**Request**
Each entry below is to be written out exactly, and the pictures are to be left out.

**Dataset entries**
====================

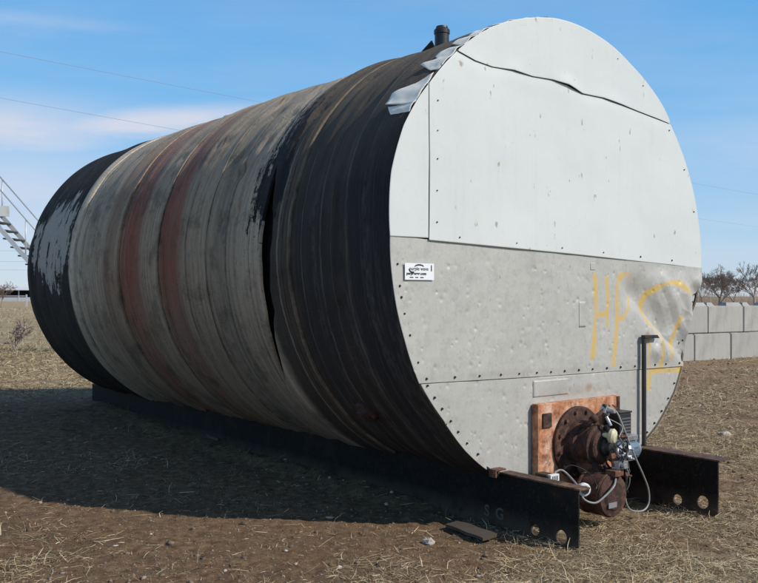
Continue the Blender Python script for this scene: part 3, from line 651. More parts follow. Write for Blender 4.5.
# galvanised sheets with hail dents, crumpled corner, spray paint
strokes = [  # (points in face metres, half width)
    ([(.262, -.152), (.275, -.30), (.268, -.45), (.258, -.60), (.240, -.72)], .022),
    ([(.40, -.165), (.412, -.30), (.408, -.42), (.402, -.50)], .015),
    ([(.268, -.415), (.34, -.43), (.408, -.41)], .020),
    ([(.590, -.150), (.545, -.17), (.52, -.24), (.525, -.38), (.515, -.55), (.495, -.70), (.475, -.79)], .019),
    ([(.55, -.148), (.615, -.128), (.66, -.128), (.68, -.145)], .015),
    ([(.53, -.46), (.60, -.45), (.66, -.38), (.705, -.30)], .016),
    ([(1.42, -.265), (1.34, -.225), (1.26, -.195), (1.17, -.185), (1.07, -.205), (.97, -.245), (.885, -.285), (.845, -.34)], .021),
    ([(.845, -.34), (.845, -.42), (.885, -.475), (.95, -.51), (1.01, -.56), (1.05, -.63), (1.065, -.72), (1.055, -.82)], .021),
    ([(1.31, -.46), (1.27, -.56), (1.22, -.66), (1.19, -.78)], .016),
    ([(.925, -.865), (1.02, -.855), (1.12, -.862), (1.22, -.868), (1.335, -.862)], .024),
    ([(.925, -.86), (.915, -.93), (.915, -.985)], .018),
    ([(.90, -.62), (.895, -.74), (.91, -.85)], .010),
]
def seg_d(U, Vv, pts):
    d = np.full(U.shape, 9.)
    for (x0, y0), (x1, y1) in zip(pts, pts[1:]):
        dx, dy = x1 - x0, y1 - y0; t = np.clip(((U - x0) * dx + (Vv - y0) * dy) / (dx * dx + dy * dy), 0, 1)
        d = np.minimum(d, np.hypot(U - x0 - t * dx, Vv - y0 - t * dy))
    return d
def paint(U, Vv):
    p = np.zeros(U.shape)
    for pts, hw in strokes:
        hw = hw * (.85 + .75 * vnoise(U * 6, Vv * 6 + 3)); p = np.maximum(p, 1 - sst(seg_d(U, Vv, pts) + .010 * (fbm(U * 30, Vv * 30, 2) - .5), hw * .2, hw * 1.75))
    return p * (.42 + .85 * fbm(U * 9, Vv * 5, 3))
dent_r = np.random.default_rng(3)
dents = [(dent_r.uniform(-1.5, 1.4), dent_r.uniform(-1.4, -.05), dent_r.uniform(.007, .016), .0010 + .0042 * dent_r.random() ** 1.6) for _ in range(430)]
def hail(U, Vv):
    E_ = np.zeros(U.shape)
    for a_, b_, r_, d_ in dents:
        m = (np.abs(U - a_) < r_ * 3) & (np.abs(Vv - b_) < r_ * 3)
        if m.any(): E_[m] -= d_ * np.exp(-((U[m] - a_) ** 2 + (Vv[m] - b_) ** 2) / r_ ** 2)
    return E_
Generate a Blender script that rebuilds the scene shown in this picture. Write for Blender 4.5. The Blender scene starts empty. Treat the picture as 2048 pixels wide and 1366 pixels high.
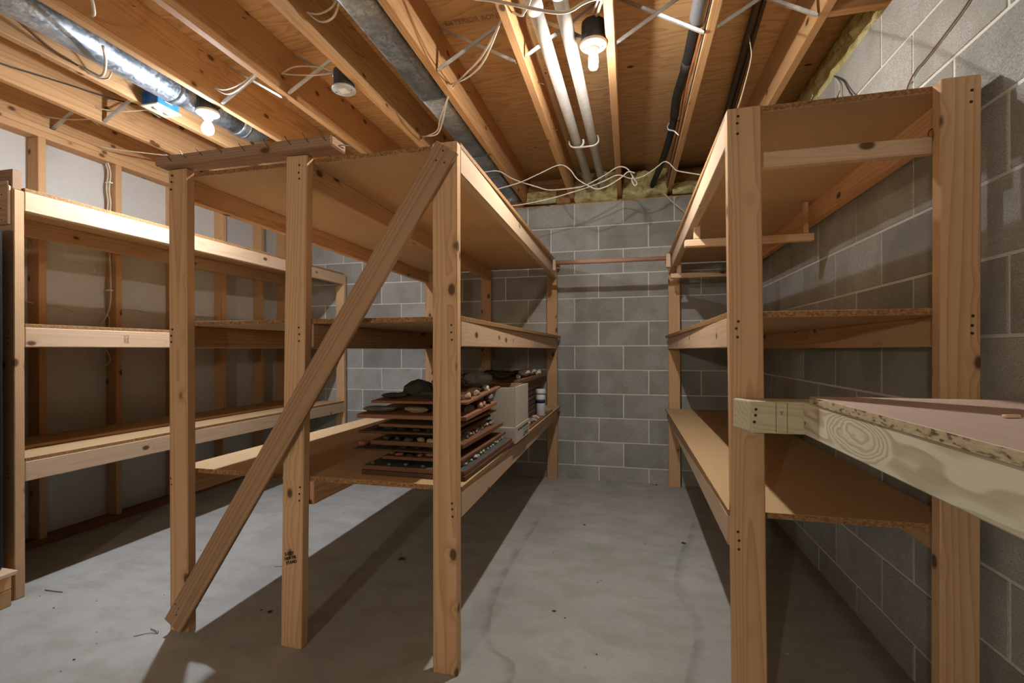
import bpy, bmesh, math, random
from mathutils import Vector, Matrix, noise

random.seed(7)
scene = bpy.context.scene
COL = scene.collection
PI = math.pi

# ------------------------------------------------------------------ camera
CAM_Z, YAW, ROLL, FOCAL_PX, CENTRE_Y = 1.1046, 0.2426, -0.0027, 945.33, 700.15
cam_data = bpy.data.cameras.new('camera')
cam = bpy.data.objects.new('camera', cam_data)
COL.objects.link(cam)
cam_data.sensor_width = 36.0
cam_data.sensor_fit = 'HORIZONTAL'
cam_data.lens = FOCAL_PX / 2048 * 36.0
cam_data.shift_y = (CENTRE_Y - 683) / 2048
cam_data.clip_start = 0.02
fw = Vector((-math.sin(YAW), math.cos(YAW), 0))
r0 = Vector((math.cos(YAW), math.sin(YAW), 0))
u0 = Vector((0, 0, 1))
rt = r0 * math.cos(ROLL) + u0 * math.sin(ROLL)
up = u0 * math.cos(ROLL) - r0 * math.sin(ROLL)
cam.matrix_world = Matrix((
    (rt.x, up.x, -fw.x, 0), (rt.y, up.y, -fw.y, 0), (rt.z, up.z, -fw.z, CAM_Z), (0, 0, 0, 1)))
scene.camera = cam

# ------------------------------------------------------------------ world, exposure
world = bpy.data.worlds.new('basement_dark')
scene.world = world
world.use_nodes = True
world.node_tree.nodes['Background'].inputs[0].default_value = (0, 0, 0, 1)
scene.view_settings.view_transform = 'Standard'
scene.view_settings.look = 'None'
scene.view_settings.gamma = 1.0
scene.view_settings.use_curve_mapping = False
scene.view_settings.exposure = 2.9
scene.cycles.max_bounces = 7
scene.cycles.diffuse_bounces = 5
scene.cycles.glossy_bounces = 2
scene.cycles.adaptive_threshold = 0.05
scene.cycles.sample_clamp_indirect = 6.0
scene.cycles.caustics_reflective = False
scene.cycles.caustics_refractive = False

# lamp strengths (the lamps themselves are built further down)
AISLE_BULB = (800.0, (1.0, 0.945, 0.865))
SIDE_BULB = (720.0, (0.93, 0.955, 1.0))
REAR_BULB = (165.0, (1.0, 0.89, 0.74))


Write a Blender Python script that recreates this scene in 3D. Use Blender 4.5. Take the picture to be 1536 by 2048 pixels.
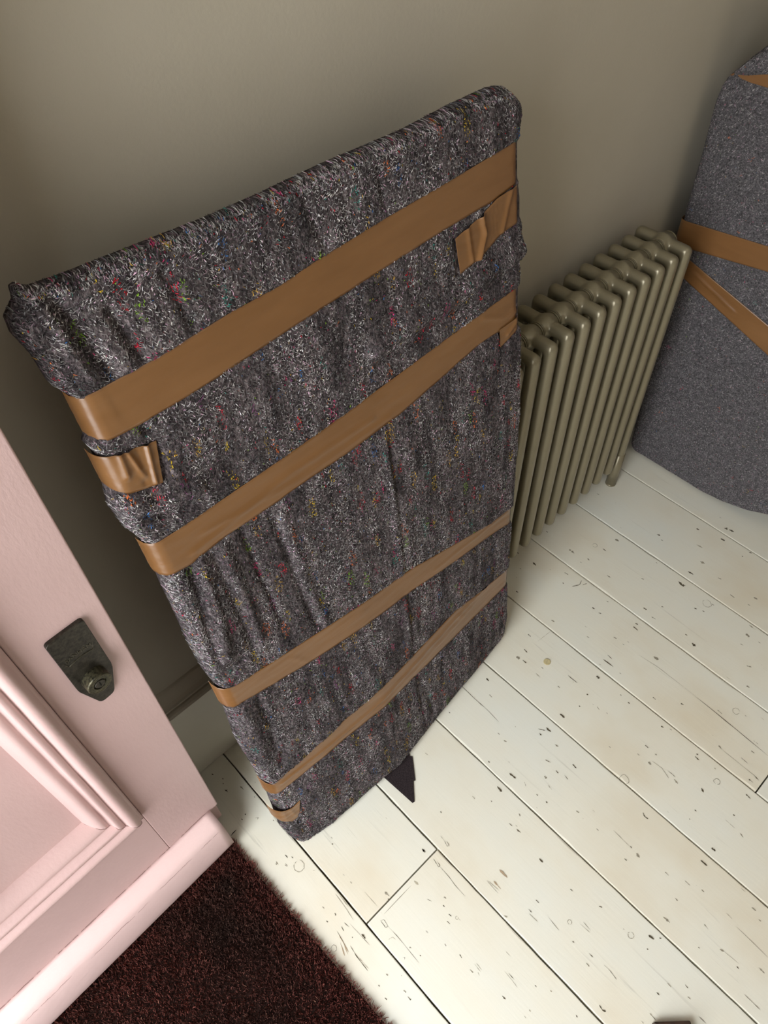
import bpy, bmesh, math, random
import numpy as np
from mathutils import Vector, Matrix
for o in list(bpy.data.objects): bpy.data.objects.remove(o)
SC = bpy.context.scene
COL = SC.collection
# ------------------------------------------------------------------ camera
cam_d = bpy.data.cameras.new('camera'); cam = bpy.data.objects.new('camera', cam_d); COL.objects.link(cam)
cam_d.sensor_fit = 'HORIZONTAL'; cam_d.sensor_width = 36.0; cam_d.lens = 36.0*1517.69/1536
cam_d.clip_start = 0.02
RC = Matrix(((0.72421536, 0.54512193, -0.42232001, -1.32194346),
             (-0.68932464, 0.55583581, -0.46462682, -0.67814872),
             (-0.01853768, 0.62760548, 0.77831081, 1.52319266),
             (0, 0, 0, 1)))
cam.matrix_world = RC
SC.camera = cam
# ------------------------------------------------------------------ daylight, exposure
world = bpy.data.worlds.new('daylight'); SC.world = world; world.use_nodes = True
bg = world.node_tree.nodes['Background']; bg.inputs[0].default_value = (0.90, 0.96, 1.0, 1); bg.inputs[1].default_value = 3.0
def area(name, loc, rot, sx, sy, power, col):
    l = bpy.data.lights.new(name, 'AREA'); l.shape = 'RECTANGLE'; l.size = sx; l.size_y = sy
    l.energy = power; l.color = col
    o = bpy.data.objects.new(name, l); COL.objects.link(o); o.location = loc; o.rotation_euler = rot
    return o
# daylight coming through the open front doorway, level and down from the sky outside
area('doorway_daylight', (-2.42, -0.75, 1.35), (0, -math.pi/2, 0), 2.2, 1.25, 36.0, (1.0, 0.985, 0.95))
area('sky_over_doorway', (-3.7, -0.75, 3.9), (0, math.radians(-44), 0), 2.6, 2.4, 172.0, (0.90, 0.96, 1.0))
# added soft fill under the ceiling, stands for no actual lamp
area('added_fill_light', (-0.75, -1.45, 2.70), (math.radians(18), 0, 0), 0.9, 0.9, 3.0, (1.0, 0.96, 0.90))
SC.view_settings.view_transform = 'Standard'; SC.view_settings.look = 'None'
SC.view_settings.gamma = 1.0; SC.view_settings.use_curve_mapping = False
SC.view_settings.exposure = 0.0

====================

**Final result**
Continue the Blender Python script for this scene: part 3, from line 651. More parts follow. Write for Blender 4.5.
# galvanised sheets with hail dents, crumpled corner, spray paint
strokes = [  # (points in face metres, half width)
    ([(.262, -.152), (.275, -.30), (.268, -.45), (.258, -.60), (.240, -.72)], .022),
    ([(.40, -.165), (.412, -.30), (.408, -.42), (.402, -.50)], .015),
    ([(.268, -.415), (.34, -.43), (.408, -.41)], .020),
    ([(.590, -.150), (.545, -.17), (.52, -.24), (.525, -.38), (.515, -.55), (.495, -.70), (.475, -.79)], .019),
    ([(.55, -.148), (.615, -.128), (.66, -.128), (.68, -.145)], .015),
    ([(.53, -.46), (.60, -.45), (.66, -.38), (.705, -.30)], .016),
    ([(1.42, -.265), (1.34, -.225), (1.26, -.195), (1.17, -.185), (1.07, -.205), (.97, -.245), (.885, -.285), (.845, -.34)], .021),
    ([(.845, -.34), (.845, -.42), (.885, -.475), (.95, -.51), (1.01, -.56), (1.05, -.63), (1.065, -.72), (1.055, -.82)], .021),
    ([(1.31, -.46), (1.27, -.56), (1.22, -.66), (1.19, -.78)], .016),
    ([(.925, -.865), (1.02, -.855), (1.12, -.862), (1.22, -.868), (1.335, -.862)], .024),
    ([(.925, -.86), (.915, -.93), (.915, -.985)], .018),
    ([(.90, -.62), (.895, -.74), (.91, -.85)], .010),
]
def seg_d(U, Vv, pts):
    d = np.full(U.shape, 9.)
    for (x0, y0), (x1, y1) in zip(pts, pts[1:]):
        dx, dy = x1 - x0, y1 - y0; t = np.clip(((U - x0) * dx + (Vv - y0) * dy) / (dx * dx + dy * dy), 0, 1)
        d = np.minimum(d, np.hypot(U - x0 - t * dx, Vv - y0 - t * dy))
    return d
def paint(U, Vv):
    p = np.zeros(U.shape)
    for pts, hw in strokes:
        hw = hw * (.85 + .75 * vnoise(U * 6, Vv * 6 + 3)); p = np.maximum(p, 1 - sst(seg_d(U, Vv, pts) + .010 * (fbm(U * 30, Vv * 30, 2) - .5), hw * .2, hw * 1.75))
    return p * (.42 + .85 * fbm(U * 9, Vv * 5, 3))
dent_r = np.random.default_rng(3)
dents = [(dent_r.uniform(-1.5, 1.4), dent_r.uniform(-1.4, -.05), dent_r.uniform(.007, .016), .0010 + .0042 * dent_r.random() ** 1.6) for _ in range(430)]
def hail(U, Vv):
    E_ = np.zeros(U.shape)
    for a_, b_, r_, d_ in dents:
        m = (np.abs(U - a_) < r_ * 3) & (np.abs(Vv - b_) < r_ * 3)
        if m.any(): E_[m] -= d_ * np.exp(-((U[m] - a_) ** 2 + (Vv[m] - b_) ** 2) / r_ ** 2)
    return E_
Generate a Blender script that rebuilds the scene shown in this picture. Write for Blender 4.5. The Blender scene starts empty. Treat the picture as 2048 pixels wide and 1366 pixels high.
import bpy, bmesh, math, random
from mathutils import Vector, Matrix, noise

random.seed(7)
scene = bpy.context.scene
COL = scene.collection
PI = math.pi

# ------------------------------------------------------------------ camera
CAM_Z, YAW, ROLL, FOCAL_PX, CENTRE_Y = 1.1046, 0.2426, -0.0027, 945.33, 700.15
cam_data = bpy.data.cameras.new('camera')
cam = bpy.data.objects.new('camera', cam_data)
COL.objects.link(cam)
cam_data.sensor_width = 36.0
cam_data.sensor_fit = 'HORIZONTAL'
cam_data.lens = FOCAL_PX / 2048 * 36.0
cam_data.shift_y = (CENTRE_Y - 683) / 2048
cam_data.clip_start = 0.02
fw = Vector((-math.sin(YAW), math.cos(YAW), 0))
r0 = Vector((math.cos(YAW), math.sin(YAW), 0))
u0 = Vector((0, 0, 1))
rt = r0 * math.cos(ROLL) + u0 * math.sin(ROLL)
up = u0 * math.cos(ROLL) - r0 * math.sin(ROLL)
cam.matrix_world = Matrix((
    (rt.x, up.x, -fw.x, 0), (rt.y, up.y, -fw.y, 0), (rt.z, up.z, -fw.z, CAM_Z), (0, 0, 0, 1)))
scene.camera = cam

# ------------------------------------------------------------------ world, exposure
world = bpy.data.worlds.new('basement_dark')
scene.world = world
world.use_nodes = True
world.node_tree.nodes['Background'].inputs[0].default_value = (0, 0, 0, 1)
scene.view_settings.view_transform = 'Standard'
scene.view_settings.look = 'None'
scene.view_settings.gamma = 1.0
scene.view_settings.use_curve_mapping = False
scene.view_settings.exposure = 2.9
scene.cycles.max_bounces = 7
scene.cycles.diffuse_bounces = 5
scene.cycles.glossy_bounces = 2
scene.cycles.adaptive_threshold = 0.05
scene.cycles.sample_clamp_indirect = 6.0
scene.cycles.caustics_reflective = False
scene.cycles.caustics_refractive = False

# lamp strengths (the lamps themselves are built further down)
AISLE_BULB = (800.0, (1.0, 0.945, 0.865))
SIDE_BULB = (720.0, (0.93, 0.955, 1.0))
REAR_BULB = (165.0, (1.0, 0.89, 0.74))


Write a Blender Python script that recreates this scene in 3D. Use Blender 4.5. Take the picture to be 1536 by 2048 pixels.
import bpy, bmesh, math, random
import numpy as np
from mathutils import Vector, Matrix
for o in list(bpy.data.objects): bpy.data.objects.remove(o)
SC = bpy.context.scene
COL = SC.collection
# ------------------------------------------------------------------ camera
cam_d = bpy.data.cameras.new('camera'); cam = bpy.data.objects.new('camera', cam_d); COL.objects.link(cam)
cam_d.sensor_fit = 'HORIZONTAL'; cam_d.sensor_width = 36.0; cam_d.lens = 36.0*1517.69/1536
cam_d.clip_start = 0.02
RC = Matrix(((0.72421536, 0.54512193, -0.42232001, -1.32194346),
             (-0.68932464, 0.55583581, -0.46462682, -0.67814872),
             (-0.01853768, 0.62760548, 0.77831081, 1.52319266),
             (0, 0, 0, 1)))
cam.matrix_world = RC
SC.camera = cam
# ------------------------------------------------------------------ daylight, exposure
world = bpy.data.worlds.new('daylight'); SC.world = world; world.use_nodes = True
bg = world.node_tree.nodes['Background']; bg.inputs[0].default_value = (0.90, 0.96, 1.0, 1); bg.inputs[1].default_value = 3.0
def area(name, loc, rot, sx, sy, power, col):
    l = bpy.data.lights.new(name, 'AREA'); l.shape = 'RECTANGLE'; l.size = sx; l.size_y = sy
    l.energy = power; l.color = col
    o = bpy.data.objects.new(name, l); COL.objects.link(o); o.location = loc; o.rotation_euler = rot
    return o
# daylight coming through the open front doorway, level and down from the sky outside
area('doorway_daylight', (-2.42, -0.75, 1.35), (0, -math.pi/2, 0), 2.2, 1.25, 36.0, (1.0, 0.985, 0.95))
area('sky_over_doorway', (-3.7, -0.75, 3.9), (0, math.radians(-44), 0), 2.6, 2.4, 172.0, (0.90, 0.96, 1.0))
# added soft fill under the ceiling, stands for no actual lamp
area('added_fill_light', (-0.75, -1.45, 2.70), (math.radians(18), 0, 0), 0.9, 0.9, 3.0, (1.0, 0.96, 0.90))
SC.view_settings.view_transform = 'Standard'; SC.view_settings.look = 'None'
SC.view_settings.gamma = 1.0; SC.view_settings.use_curve_mapping = False
SC.view_settings.exposure = 0.0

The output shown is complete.